Quest’anno forse il giorno di Liberazione verrà sentito maggiormente. Molti comprenderanno meglio il clima generale che – prima nel male poi nel bene – accomunava tutti, il senso di sentirsi privati di un bene inalienabile e la possibilità di riappropriarsene con le imminenti – tanto attese quanto temute – riaperture. Si è parlato di rischio calcolato; ebbene sì, all’espressione calviniana dobbiamo accompagnare questo rinnovato – e illusorio? – senso di libertà con il calcolo. Dalla spavalda allegria di 76 anni fa dobbiamo recuperare l’entusiasmo, la voglia di cambiamento e di uscirne tutti insieme. Ognuno è immerso nel vortice generale e spetta al singolo la risposta – personale ma dalle conseguenze collettive – insita nella veste etimologica della responsabilità.

76 anni dopo il tripudio della primavera risboccia sull’Italia e si percepisce la stessa fame e voglia assoluta di libertà. Ma proprio come allora non si tratta di una vittoria schiacciante: ferite ancora calde, palpitanti, potranno essere guarite con la pazienza – virtù dei forti – il tempo e la responsabilità di ognuno. Oggi, inoltre, siamo ancora nel bel mezzo del vortice ma siamo anche chiamati ad uscirne con le nostre forze, con la nostra scelta ragionata. L’augurio per questa giornata della Liberazione è che lo spirito generoso, collettivo, solidale e comunitario di 76 anni fa possa scendere sul capo di ognuno di noi e come in una rinnovata Pentecoste civile e sociale, possa guidarci nel rimparare a gustare a sorsi la libertà, a non buttarci avidamente sopra di essa. Che il risveglio possa essere graduale, responsabile, privo di strappi repentini.

Questa settimana presenteremo l’esordio sul nostro Incendiario di Fiorenza Panaccio con il suo Se mi amasse davvero. È il racconto dei silenzi, degli strappi, delle separazioni e dei ricongiungimenti di una coppia. Una prosa semplice e potente, cristallina e tagliente, in cui emerge una ferita inguaribile, una comunicazione fondata sul non detto e il dolore di due vite che dopo aver viaggiato sullo stesso treno saranno costrette a percorrere binari paralleli, diversi, privi di punti di incontro.
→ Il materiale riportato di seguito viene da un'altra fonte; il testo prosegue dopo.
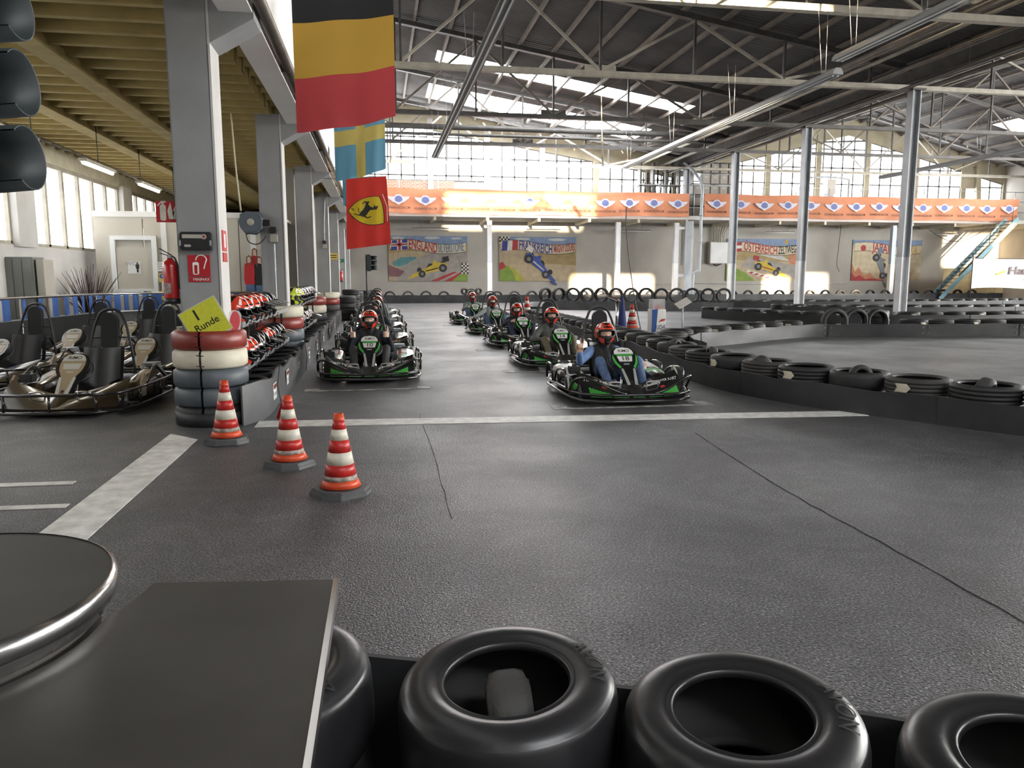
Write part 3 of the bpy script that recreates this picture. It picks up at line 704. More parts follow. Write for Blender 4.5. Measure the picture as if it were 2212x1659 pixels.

La poesia tornerà protagonista con l’intervista che Domenico Dolcetti farà al giovane autore di Rime in prima copia, Antonio Semproni. L’incontro tra due amici diventa viaggio nei meandri dei versi, nello scrigno privato e segreto di ognuno di noi. E come per incantesimo il poeta parlando di sé chiama in causa tutti. Il lettore, da osservatore voyeuristico dell’intimità altrui, diventa soggetto posto sotto la lente di ingrandimento. E forse non è questo reciproco chiamarsi in causa, sentirsi toccati, feriti, colpiti ed emozionati da versi che sembrano improvvisamente conoscerci meglio di chiunque altro, il potere e la magia della poesia?

Che la nostra anima possa sempre restare vigile, non cadere nel torpore ma continuare ad alimentare la spavalda allegria e il fuoco della curiosità, genitrici di conoscenza e libertà.